The supply of stock investors willing to pay premium prices for EMC (NYSE: [[ticker:EMC]]) subsidiary VMware (NYSE: [[ticker:VMW]]) seemed to dry up around Halloween—perhaps, analysts are saying, because they’ve started to realize that the supply of companies willing to pay premium prices for VMware’s virtualization software isn’t infinite, either.
The seemingly unstoppable stock, whose rise had been more or less uninterrupted since the company’s spectacular August 15 IPO, actually stopped on October 31, peaking at about $124. By this Monday, November 12, the stock had lost almost 30 percent of that peak value, declining to about $90.
Then came Monday’s news from Oracle’s Openworld trade show in San Francisco that the database giant planned to release open-source virtualization software called “Oracle VM”—software that the company claimed is “up to three times more efficient than existing products from other vendors.” Based on the open-source Xen hypervisor, Oracle VM is available as a free download starting today.
VMware plunged another 15 percent on the news, bottoming out around $76 before closing the day Monday at $80.36. Yesterday, VMware underwent a partial recovery, buoyed by the release of Fusion 1.1, an update to the company’s popular desktop virtualization package for the Mac, and VMware Server 2, the company’s free server virtualization product for small and medium-sized businesses. The stock ended the day Tuesday at $90.63, shaking off the Oracle wobble but still dramatically off its October highs.
VMware’s newfound volatility is in part a reflection of the stock market’s own recent wackiness—another down day Monday followed by a strong uptick yesterday. But analysts say it also may be a sign that the company’s once-near-exclusive claim on the idea of virtualization is wearing off, and that investors are beginning to see the company as just one player in a larger market for the technology. Virtualization helps make corporate servers more efficient by allowing multiple applications to run on multiple operating systems on the same machine. But while VMware invested years of development in its proprietary virtualization software, the basics of virtualization are duplicated by the free Xen hypervisor, which is at the core of products from VMware competitors Virtual Iron, XenSource (recently acquired by Citrix), and, now, Oracle.
At the same time, Microsoft is looming on VMware’s horizon. On Monday, the Redmond, WA software giant announced packaging and pricing information for Windows Server 2008, which, for a small added cost, will include a virtualization feature called “Hyper-V.”

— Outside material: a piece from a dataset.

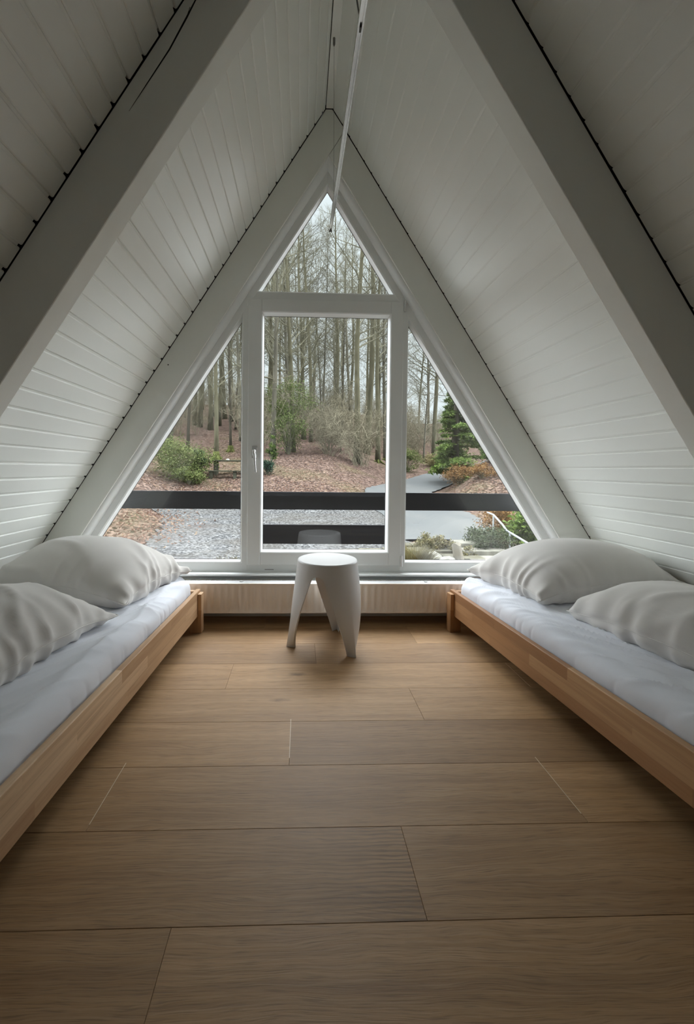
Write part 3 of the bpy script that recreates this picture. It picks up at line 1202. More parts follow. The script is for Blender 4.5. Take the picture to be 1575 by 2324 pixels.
# ------------------------------------------------------------------ suspended track
def track():
    y0, y1, z = -0.9, 2.208, 2.186
    xa = lambda y: 0.1475 + (2.2 - y) * 0.0135
    r = tag(empty('suspended_track', (xa(1.0), 1.0, z)), 'thin metal lighting track hanging below the ridge on a wire', 'light track')
    off = Vector((-xa(1.0), -1.0, -z))
    m = MB()
    w, h = 0.0085, 0.020
    prof = [(-w, h), (-w, 0), (-w * 0.42, 0), (-w * 0.42, 0.006), (w * 0.42, 0.006), (w * 0.42, 0), (w, 0), (w, h)]
    vs = [(xa(y0) + x, y0, z + q) for x, q in prof] + [(xa(y1) + x, y1, z + q) for x, q in prof]
    n = len(prof)
    m.add(vs, [(i, (i + 1) % n, n + (i + 1) % n, n + i) for i in range(n)])
    m.add([vs[i] for i in range(n)], [tuple(range(n))])
    m.add([vs[n + i] for i in range(n)], [tuple(range(n))])
    o = m.build('profile', M['alu'], r, fix=True)
    o.location = off
    m = MB()
    m.box((xa(y1) - w - 0.0006, y1 - 0.012, z - 0.0006), (xa(y1) + w + 0.0006, y1 + 0.004, z + h + 0.0006))
    o = m.build('end_cap', M['dark_plastic'], r, bevel=0.001)
    o.location = off
    yw = 2.03
    m = MB()
    m.tube([(xa(yw), yw, z + h), (0.143, yw, 2.985)], 0.0008, 6)
    o = m.build('wire', M['cord'], r)
    o.location = off
    m = MB()
    m.lathe([(0, 0.0), (0.0035, 0.0), (0.006, 0.010), (0.006, 0.037), (0, 0.037)], 14, at=(0.143, yw, 2.985))
    o = m.build('anchor', M['cord'], r, smooth=True, angle=40, fix=True)
    o.location = off
    m = MB()
    m.tube([(xa(yw), yw, z + h - 0.002), (xa(yw), yw, z + h + 0.008)], 0.003, 8)
    o = m.build('wire_clamp', M['alu'], r)
    o.location = off
    m = MB()
    yc = 1.20
    m.tube([(xa(yc), yc, z + h - 0.004), (xa(yc) - 0.006, yc - 0.004, z + 0.04), (xa(yc) - 0.011, yc + 0.002, z + 0.08), (xa(yc) - 0.014, yc + 0.01, z + 0.14),
            (xa(yc) - 0.012, yc + 0.01, z + 0.26), (xa(yc) - 0.013, yc + 0.0, z + 0.5), (0.15, yc - 0.02, ZR - 0.004)], 0.0024, 8)
    o = m.build('feed_cord', M['cord'], r, smooth=True)
    o.location = off
    m = MB()
    m.box((xa(yc) - 0.003, yc - 0.004, z - 0.002), (xa(yc) + 0.003, yc + 0.010, z + 0.004))
    o = m.build('connector', M['dark_plastic'], r)
    o.location = off


track()


# ================================================================== outside
def lerp_tab(tab, y):
    ys = [p[0] for p in tab]
    zs = [p[1] for p in tab]
    return float(np.interp(y, ys, zs))


TL = [(2, -1.55), (5, -1.25), (8, -0.98), (11, -0.72), (13.6, -0.50), (15.2, 0.08), (17, 0.55), (20, 1.25), (24, 2.0), (30, 3.3), (40, 6.0), (50, 8.4), (65, 11.0), (90, 15.0)]
TR = [(2, -1.55), (5, -1.25), (8, -0.92), (11, -0.66), (14, -0.46), (16, -0.22), (20, 0.22), (24, 0.72), (30, 1.5), (36, 2.8), (45, 5.0), (55, 6.8), (65, 8.2), (90, 11.5)]
_ys = np.linspace(2, 90, 353)


def _smooth(tab):
    z = np.interp(_ys, [p[0] for p in tab], [p[1] for p in tab])
    k = np.array([1, 2, 3, 2, 1.0])
    k /= k.sum()
    zp = np.pad(z, 2, mode='edge')
    return np.convolve(zp, k, 'valid')


ZL, ZR_ = _smooth(TL), _smooth(TR)


def sstep(a, b, x):
    t = np.clip((np.asarray(x, float) - a) / (b - a), 0, 1)
    return t * t * (3 - 2 * t)


def ground(x, y):
    x = np.asarray(x, float)
    y = np.asarray(y, float)
    t = x / np.maximum(y, 2.0)
    k = sstep(0.03, 0.27, t)
    zl = np.interp(y, _ys, ZL)
    zr = np.interp(y, _ys, ZR_)
    z = zl * (1 - k) + zr * k
    z = z + 1.1 * sstep(0.385, 0.52, t) * sstep(14.5, 19, y) * (1 - sstep(24, 34, y)) + 0.6 * sstep(0.36, 0.44, t) * sstep(13.5, 16.0, y) * (1 - sstep(19, 24, y))
    z = z + 0.5 * sstep(-0.30, -0.42, t) * sstep(9, 12, y)
    wild = sstep(15, 18, y) * (1 - 0.75 * k)
    z = z + wild * 0.22 * (vnoise(x * 0.45 + 40, y * 0.45 + 10, 3) - 0.5) + wild * 0.09 * (vnoise(x * 1.7 + 40, y * 1.7, 4) - 0.5)
    return z


def gz(x, y):
    return float(ground(x, y))


def oc(r, g, b):
    return (r * OUT_K, g * OUT_K, b * OUT_K)


def ground_mat(name, kind):
    t = NT(name)
    co = t.coord()
    if kind == 'leaf':
        v = t.voronoi(t.mapping(co, (1, 1, 0.6)), 15.0, 'Color')
        sp = t.n('ShaderNodeSeparateColor')
        t.l(v, sp.inputs[0])
        c = t.ramp(sp.outputs[0], [(0.0, oc(0.036, 0.026, 0.021)), (0.35, oc(0.105, 0.072, 0.058)), (0.7, oc(0.165, 0.115, 0.094)), (1.0, oc(0.265, 0.19, 0.15))])
        big = t.noise(co, 0.35, 4)
        c = t.mix(t.ramp(big, [(0.5, (0, 0, 0)), (0.72, (0.55, 0.55, 0.55))]), c, oc(0.129, 0.121, 0.058))
        b = sp.outputs[1]
        t.bsdf(c, 0.9, b, 0.9, 0.05, 0.0)
    elif kind == 'gravel':
        v = t.voronoi(co, 26.0, 'Color')
        sp = t.n('ShaderNodeSeparateColor')
        t.l(v, sp.inputs[0])
        c = t.ramp(sp.outputs[0], [(0.0, oc(0.030, 0.030, 0.030)), (0.5, oc(0.105, 0.106, 0.107)), (1.0, oc(0.23, 0.232, 0.228))])
        big = t.noise(t.mapping(co, (1, 2.2, 1)), 0.8, 4)
        c = t.mix(t.ramp(big, [(0.42, (0, 0, 0)), (0.66, (0.5, 0.5, 0.5))]), c, oc(0.107, 0.100, 0.087))
        big2 = t.noise(t.mapping(co, (1, 1.6, 1), (5, 3, 0)), 0.55, 4)
        c = t.mix(t.ramp(big2, [(0.55, (0, 0, 0)), (0.75, (0.45, 0.45, 0.45))]), c, oc(0.075, 0.062, 0.058))
        t.bsdf(c, 0.9, sp.outputs[1], 0.7, 0.02, 0.0)
    elif kind == 'asphalt':
        n1 = t.noise(co, 60, 3)
        big = t.noise(t.mapping(co, (1, 0.6, 1)), 0.7, 4)
        c = t.ramp(n1, [(0.3, oc(0.090, 0.097, 0.097)), (0.7, oc(0.145, 0.151, 0.150))])
        c = t.mix(t.ramp(big, [(0.45, (0, 0, 0)), (0.7, (0.6, 0.6, 0.6))]), c, oc(0.164, 0.163, 0.154))
        t.bsdf(c, 0.8, n1, 0.3, 0.01, 0.02)
    elif kind == 'paving':
        r = t.n('ShaderNodeNewGeometry').outputs['Random Per Island']
        n1 = t.noise(co, 7, 5)
        c = t.ramp(n1, [(0.3, oc(0.117, 0.113, 0.087)), (0.65, oc(0.180, 0.172, 0.138))])
        c = t.mix(1.0, c, t.ramp(r, [(0, (0.85, 0.85, 0.87)), (1, (1.12, 1.1, 1.05))]), 'MULTIPLY')
        t.bsdf(c, 0.9, n1, 0.4, 0.01, 0.0)
    return t.mat


M['leaf_ground'] = ground_mat('leaf_litter_ground', 'leaf')
M['gravel'] = ground_mat('pale_gravel', 'gravel')
M['asphalt'] = ground_mat('grey_asphalt', 'asphalt')
M['paving'] = ground_mat('cream_paving', 'paving')


def grid_mesh(name, xs, ys, fz, mat, mask=None, attr=None):
    X, Y = np.meshgrid(xs, ys, indexing='ij')
    Z = fz(X, Y)
    nx, ny = X.shape
    m = MB()
    vs = np.stack([X, Y, Z], -1).reshape(-1, 3).tolist()
    fs = []
    for i in range(nx - 1):
        for j in range(ny - 1):
            fs.append((i * ny + j, (i + 1) * ny + j, (i + 1) * ny + j + 1, i * ny + j + 1))
    m.add(vs, fs)
    return m.build(name, mat, smooth=True)


ysamp = np.concatenate([np.arange(2.7, 13, 0.5), np.arange(13, 34, 0.4), np.arange(34, 90, 1.2)])
o = grid_mesh('hillside_ground', np.concatenate([np.arange(-60, -14, 2.0), np.arange(-14, 20, 0.4), np.arange(20, 66, 2.0)]), ysamp, ground, M['leaf_ground'])
struct(o)


def strip_mesh(name, left, right, mat, lift, nu=10, sub=6, ragged=0.0, seed=1):
    """surface between two ground lines, draped a little above the ground"""
    rnd = random.Random(seed)
    L, R = [], []
    for P_, out in ((left, L), (right, R)):
        for (x0, y0), (x1, y1) in zip(P_, P_[1:]):
            for k in range(sub):
                t = k / sub
                out.append((x0 + (x1 - x0) * t + rnd.uniform(-ragged, ragged), y0 + (y1 - y0) * t))
        out.append(P_[-1])
    m = MB()
    vs, fs = [], []
    for (a, b) in zip(L, R):
        for i in range(nu + 1):
            t = i / nu
            x, y = a[0] + (b[0] - a[0]) * t, a[1] + (b[1] - a[1]) * t
            e = min(i, nu - i) / nu
            vs.append((x, y, gz(x, y) + lift + min(0.03, e * 0.1)))
    n = len(L)
    for j in range(n - 1):
        for i in range(nu):
            a = j * (nu + 1) + i
            fs.append((a, a + 1, a + nu + 2, a + nu + 1))
    m.add(vs, fs)
    return m.build(name, mat, smooth=True, fix=True)


# gravel yard, asphalt lane
yard = strip_mesh('gravel_yard', [(-6.3, 13.7), (-5.4, 12.9), (-3.95, 12.0), (-3.6, 10.4), (-3.6, 9.0), (-3.5, 7.0), (-3.2, 4.0)], [(3.4, 13.9), (3.2, 13.0), (3.1, 12.0), (2.75, 10.4), (2.5, 9.0), (1.9, 7.0), (1.6, 4.0)], M['gravel'], 0.03, 40, 14, 0.12)
struct(yard)
lane = strip_mesh('asphalt_lane', [(2.45, 9.55), (2.75, 11.2), (2.55, 13.2), (2.45, 15.6), (2.8, 17.0), (3.7, 18.6), (5.2, 20.9), (7.5, 23.9), (11.2, 26.8), (17.5, 29.4)],
                  [(4.55, 9.35), (5.35, 11.2), (5.6, 13.2), (5.15, 15.0), (5.25, 16.4), (5.8, 17.6), (7.0, 19.2), (9.0, 21.4), (12.3, 23.6), (18.0, 25.6)], M['asphalt'], 0.055, 12, 8, 0.05, 2)
lane.name = 'road'
struct(lane)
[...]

VMware has a bit of breathing room here, as Windows Server 2008 isn’t due to launch until late February. Still, “VMware feels attacked on two sides,” believes Dan Kusnetzky, an independent software consultant known as “The Virtual Man” for his ZDNet blog Virtually Speaking. “On one side, Microsoft is beginning to attack using the same strategy they’ve used before—just add a new feature to their operating system and increase the overall price just slightly,” Kusnetzky told me yesterday. “As companies such as Quarterdeck software or TGV know, this is a very effective strategy.” (Networking software company TGV was absorbed by Cisco in 1996, and DOS utilities maker Quarterdeck disappeared into Symantec in 1998.)
“On the other side,” Kusnetzky continues, “Oracle, Citrix/XenSource, Virtual Iron, SWsoft, and Qumranet are all attempting to bring the forces of open source software to bear and defeat the mightly VMware.” In their marketing messages, these companies are able to point to the low cost of open-source software and the deep experience of the open-source development community, Kusnetzky says.
In short, VMware may have already squeezed all the juice it can from investors’ post-IPO giddiness over virtualization technology. “Many in the industry feel that VMware will shortly no longer be able to charge premium prices for what is becoming commoditized software,” Kusnetzy says. Barring disaster, of course, VMware will still stack up as perhaps the most succesful technology IPO of 2007. But its honeymoon seems to have ended along with Daylight Saving Time.